Hamasaki is once again a world champion as she approaches her 40s, and has further cemented her place as one of the world’s best atomweights. UFC president Dana White has made some noise in recent months about being interested in adding a 105-pound division – if he’s smart, Hamasaki will be one of the first women he targets. If so, the brightest days of her career may still be ahead of her, and that’s saying something.
One of the forgotten talents on the RIZIN roster is flyweight Naoki Inoue. A karate black belt with a big-time submission acumen, Inoue was 10-0 and just a few days past his 20th birthday when he debuted in the UFC in 2017, going 1-1 before being caught in the flyweight purge of 2018. He soon returned to his homeland, making his RIZIN debut in January. He turned 23 in June – at an age when most MMA fighters are just starting their careers, he has 17 pro fights and experience at the very highest level of the sport.

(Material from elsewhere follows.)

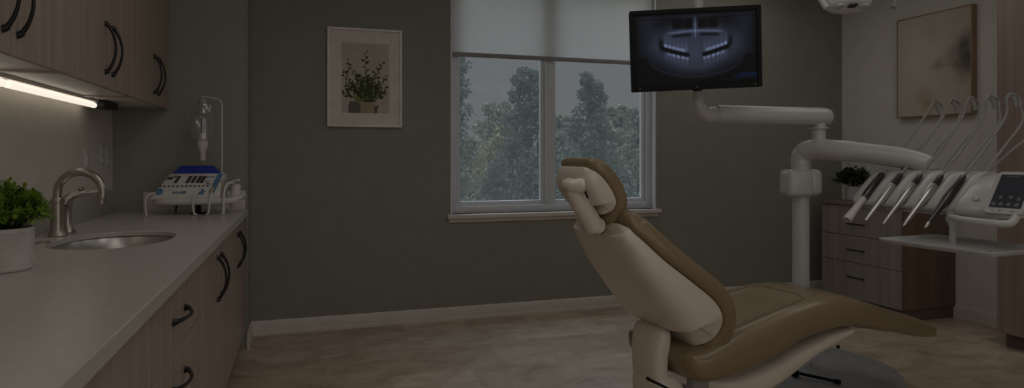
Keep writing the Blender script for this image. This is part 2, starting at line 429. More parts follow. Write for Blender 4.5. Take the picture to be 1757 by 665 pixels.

Still, few of his 15 victories were as impressive as the one he scored on New Year’s Eve. Facing Yuki Motoya, a respected veteran who entered with a 26-8 record against a group of tough names, Inoue caught his opponent in a rear-naked choke just three minutes into the first round to elevate himself big-time in RIZIN’s bantamweight rankings.
The finish was made all the better by the fact that English color commentator Frank Trigg – who sounded like he was talking through two tin cans tied together with a piece of string – insisted multiple times during the leadup to the fight that Motoya would, in no uncertain terms, “win the ground game.”
As you know by this point of the recap, he, uh, didn’t. Inoue did a brilliant job the second the fight hit the mat, rolling through to take Motoya’s back on an early scramble and setting himself up to grab the choke. It was a fantastic piece of grappling from Inoue, and to me it was one of the standout moments on a very entertaining show.
And it makes you wonder: how much longer is it going to be until Inoue gets another opportunity at the UFC? He’s got a very nice skillset that you could see playing at a high level: he’s quick and moves well on the feet, he’s relatively tall and rangy for the flyweight division – he cut down to 125 in his first stint in the UFC, and you’d figure he’d return there – and he displayed how slick his grappling is on Thursday. He was the victim of some real bullshit the first time around, as his performance in the Octagon in no way merited him losing his job.
Naoki Inoue still has many, many years to be a factor in RIZIN, the UFC, or wherever he chooses to go. Again, he’s still just 23. At some point, this guy is going to be fighting for championships – and that time may come sooner than we expected.